It is required that all of the data be written out exactly.
━━━━━━━━━━━━━━━━━━━━━━━━━━━━━━
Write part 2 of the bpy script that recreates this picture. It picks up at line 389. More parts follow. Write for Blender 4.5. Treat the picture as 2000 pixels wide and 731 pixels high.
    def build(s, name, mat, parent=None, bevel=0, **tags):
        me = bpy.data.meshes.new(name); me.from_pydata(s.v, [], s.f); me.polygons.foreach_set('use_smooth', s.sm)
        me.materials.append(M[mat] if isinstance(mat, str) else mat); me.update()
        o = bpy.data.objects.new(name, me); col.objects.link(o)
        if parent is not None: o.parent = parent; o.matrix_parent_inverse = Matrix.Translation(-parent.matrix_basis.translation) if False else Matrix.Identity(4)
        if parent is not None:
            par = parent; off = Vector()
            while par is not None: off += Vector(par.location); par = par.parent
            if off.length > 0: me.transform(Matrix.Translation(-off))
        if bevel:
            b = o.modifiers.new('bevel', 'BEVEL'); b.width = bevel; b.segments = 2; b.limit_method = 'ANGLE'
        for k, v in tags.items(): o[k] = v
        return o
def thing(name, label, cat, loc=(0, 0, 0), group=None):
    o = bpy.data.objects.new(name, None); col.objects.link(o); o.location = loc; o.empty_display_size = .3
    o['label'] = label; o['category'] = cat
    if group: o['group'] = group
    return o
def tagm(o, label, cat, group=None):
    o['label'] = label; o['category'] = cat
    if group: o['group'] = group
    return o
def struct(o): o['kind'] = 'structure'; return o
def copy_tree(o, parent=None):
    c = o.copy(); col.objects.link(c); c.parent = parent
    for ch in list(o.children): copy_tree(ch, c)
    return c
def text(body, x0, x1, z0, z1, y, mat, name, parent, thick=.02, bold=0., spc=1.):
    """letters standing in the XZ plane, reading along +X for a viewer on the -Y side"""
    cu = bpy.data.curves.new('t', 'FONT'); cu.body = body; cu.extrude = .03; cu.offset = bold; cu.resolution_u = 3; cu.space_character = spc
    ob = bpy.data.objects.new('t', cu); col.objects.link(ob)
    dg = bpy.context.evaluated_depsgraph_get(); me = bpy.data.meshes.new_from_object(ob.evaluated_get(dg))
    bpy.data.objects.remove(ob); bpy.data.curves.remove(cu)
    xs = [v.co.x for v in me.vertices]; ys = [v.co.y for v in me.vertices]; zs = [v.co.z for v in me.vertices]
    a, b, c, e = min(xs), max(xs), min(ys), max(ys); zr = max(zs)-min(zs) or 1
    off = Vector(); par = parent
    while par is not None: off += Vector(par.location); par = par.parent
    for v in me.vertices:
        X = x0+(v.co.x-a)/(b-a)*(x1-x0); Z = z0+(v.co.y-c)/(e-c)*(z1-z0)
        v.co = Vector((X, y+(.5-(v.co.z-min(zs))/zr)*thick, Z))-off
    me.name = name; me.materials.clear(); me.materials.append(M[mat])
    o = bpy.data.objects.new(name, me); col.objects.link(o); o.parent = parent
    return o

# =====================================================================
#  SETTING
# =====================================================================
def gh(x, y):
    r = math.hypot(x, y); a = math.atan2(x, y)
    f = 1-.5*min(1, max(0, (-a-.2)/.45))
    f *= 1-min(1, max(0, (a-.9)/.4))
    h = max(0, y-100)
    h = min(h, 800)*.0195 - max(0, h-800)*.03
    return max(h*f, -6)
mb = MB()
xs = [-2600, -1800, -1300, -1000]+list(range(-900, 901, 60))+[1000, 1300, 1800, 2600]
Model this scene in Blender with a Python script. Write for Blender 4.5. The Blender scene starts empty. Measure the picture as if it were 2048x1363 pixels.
━━━━━━━━━━━━━━━━━━━━━━━━━━━━━━
◆ PROBLEM SOLUTION:
Write part 2 of the bpy script that recreates this picture. It picks up at line 389. More parts follow. Write for Blender 4.5. Treat the picture as 2000 pixels wide and 731 pixels high.
    def build(s, name, mat, parent=None, bevel=0, **tags):
        me = bpy.data.meshes.new(name); me.from_pydata(s.v, [], s.f); me.polygons.foreach_set('use_smooth', s.sm)
        me.materials.append(M[mat] if isinstance(mat, str) else mat); me.update()
        o = bpy.data.objects.new(name, me); col.objects.link(o)
        if parent is not None: o.parent = parent; o.matrix_parent_inverse = Matrix.Translation(-parent.matrix_basis.translation) if False else Matrix.Identity(4)
        if parent is not None:
            par = parent; off = Vector()
            while par is not None: off += Vector(par.location); par = par.parent
            if off.length > 0: me.transform(Matrix.Translation(-off))
        if bevel:
            b = o.modifiers.new('bevel', 'BEVEL'); b.width = bevel; b.segments = 2; b.limit_method = 'ANGLE'
        for k, v in tags.items(): o[k] = v
        return o
def thing(name, label, cat, loc=(0, 0, 0), group=None):
    o = bpy.data.objects.new(name, None); col.objects.link(o); o.location = loc; o.empty_display_size = .3
    o['label'] = label; o['category'] = cat
    if group: o['group'] = group
    return o
def tagm(o, label, cat, group=None):
    o['label'] = label; o['category'] = cat
    if group: o['group'] = group
    return o
def struct(o): o['kind'] = 'structure'; return o
def copy_tree(o, parent=None):
    c = o.copy(); col.objects.link(c); c.parent = parent
    for ch in list(o.children): copy_tree(ch, c)
    return c
def text(body, x0, x1, z0, z1, y, mat, name, parent, thick=.02, bold=0., spc=1.):
    """letters standing in the XZ plane, reading along +X for a viewer on the -Y side"""
    cu = bpy.data.curves.new('t', 'FONT'); cu.body = body; cu.extrude = .03; cu.offset = bold; cu.resolution_u = 3; cu.space_character = spc
    ob = bpy.data.objects.new('t', cu); col.objects.link(ob)
    dg = bpy.context.evaluated_depsgraph_get(); me = bpy.data.meshes.new_from_object(ob.evaluated_get(dg))
    bpy.data.objects.remove(ob); bpy.data.curves.remove(cu)
    xs = [v.co.x for v in me.vertices]; ys = [v.co.y for v in me.vertices]; zs = [v.co.z for v in me.vertices]
    a, b, c, e = min(xs), max(xs), min(ys), max(ys); zr = max(zs)-min(zs) or 1
    off = Vector(); par = parent
    while par is not None: off += Vector(par.location); par = par.parent
    for v in me.vertices:
        X = x0+(v.co.x-a)/(b-a)*(x1-x0); Z = z0+(v.co.y-c)/(e-c)*(z1-z0)
        v.co = Vector((X, y+(.5-(v.co.z-min(zs))/zr)*thick, Z))-off
    me.name = name; me.materials.clear(); me.materials.append(M[mat])
    o = bpy.data.objects.new(name, me); col.objects.link(o); o.parent = parent
    return o

# =====================================================================
#  SETTING
# =====================================================================
def gh(x, y):
    r = math.hypot(x, y); a = math.atan2(x, y)
    f = 1-.5*min(1, max(0, (-a-.2)/.45))
    f *= 1-min(1, max(0, (a-.9)/.4))
    h = max(0, y-100)
    h = min(h, 800)*.0195 - max(0, h-800)*.03
    return max(h*f, -6)
mb = MB()
xs = [-2600, -1800, -1300, -1000]+list(range(-900, 901, 60))+[1000, 1300, 1800, 2600]
Model this scene in Blender with a Python script. Write for Blender 4.5. The Blender scene starts empty. Measure the picture as if it were 2048x1363 pixels.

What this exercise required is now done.